In an unintentional nod towards the theme of the sixth annual Biennale for Drawing in Israel, initiated and produced by the Jerusalem Artists House, currently under way in Jerusalem, Givon says that Ullman was looking to test the physical and conceptual limits of paper base.
“Each time Micha poured water onto the paper, he had to wait and to make sure that the last boundary had, indeed, been formed [with the previous pouring]. And, right at the end of the whole long process, he had to make sure that all this did not go beyond the boundaries of the artistic language,” she explains.
While the forming of borders tends to infer separation and keeping people apart, there is a clear togetherness element to the exhibition, as befits its title. This comes across in the thematic hub object of the whole show. Tables, for example, are viewed by Ullman as a meeting place, where everyone sits and eats together.
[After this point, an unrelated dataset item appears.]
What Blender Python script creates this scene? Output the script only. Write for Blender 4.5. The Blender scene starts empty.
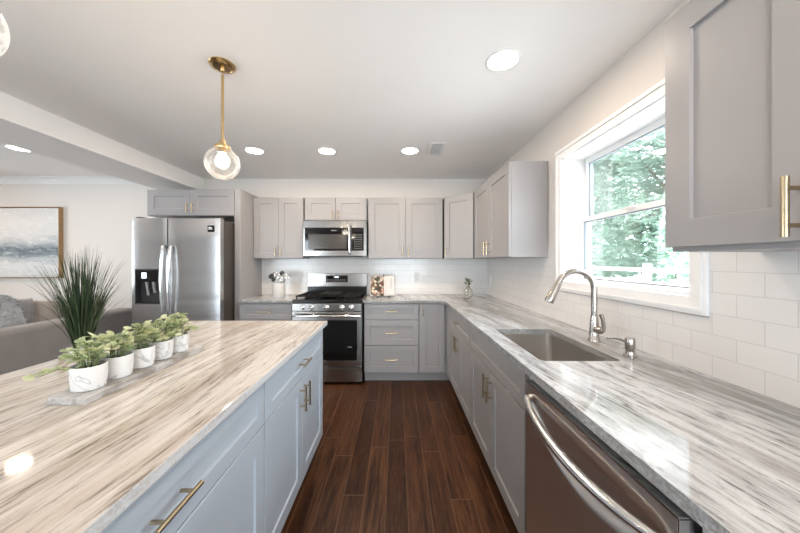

There is plenty of running – actually, almost surreptitiously moving would be a better term – water around in the exhibition’s eponymous centerpiece. Ullman took a skeletal iron table and constructed a sort of grid of receptacles – bowls and cups – as well as connecting channels from stark wrought iron. For those well versed in the intricacies of Jewish mysticism, the placement of the bowls and the connecting iron-grooved slats will surely conjure up an image of The Tree of Life, a central symbol in Kabbala.
“There are lots of levels to this work,” says Givon. “He made this and started pouring water onto it.”
Part of the physical and cognitive interchange in Ullman’s works also includes some surprising tactile connection connotations.
“You know, of course, that pouring water onto iron is disastrous for the metal,” Givon points out. “But Ullman is always looking for the threshold.”
Clearly, the artist has a strong spiritual aspect to his creative ethos, too.
While the central item in the exhibition addresses the upper reaches of spiritual attainment, when you climb up to the upper level of the gallery you see a somewhat comical work that references the other end of the body and the spiritual ladder.
Duplex comprises a symmetrically interconnected complex of pipes, with two toilet bowls and flushing water tanks. Over the years, Ullman has made a habit of addressing of the human bodily equation.
Duplex conveys, in no uncertain, and almost simplistic, terms another common denominator between all living creatures – we all have to offload harmful waste. And by placing the lavatories back to back, Ullman underscores the universally shared bodily function. The artist has brought his domesticity into his work before, including a series of works on paper based on the architectural plans of the duplex building he shares with his neighbors.
“Connected Vessels” is riddled with metaphor, but there are also some pretty basic sentiments in there as well.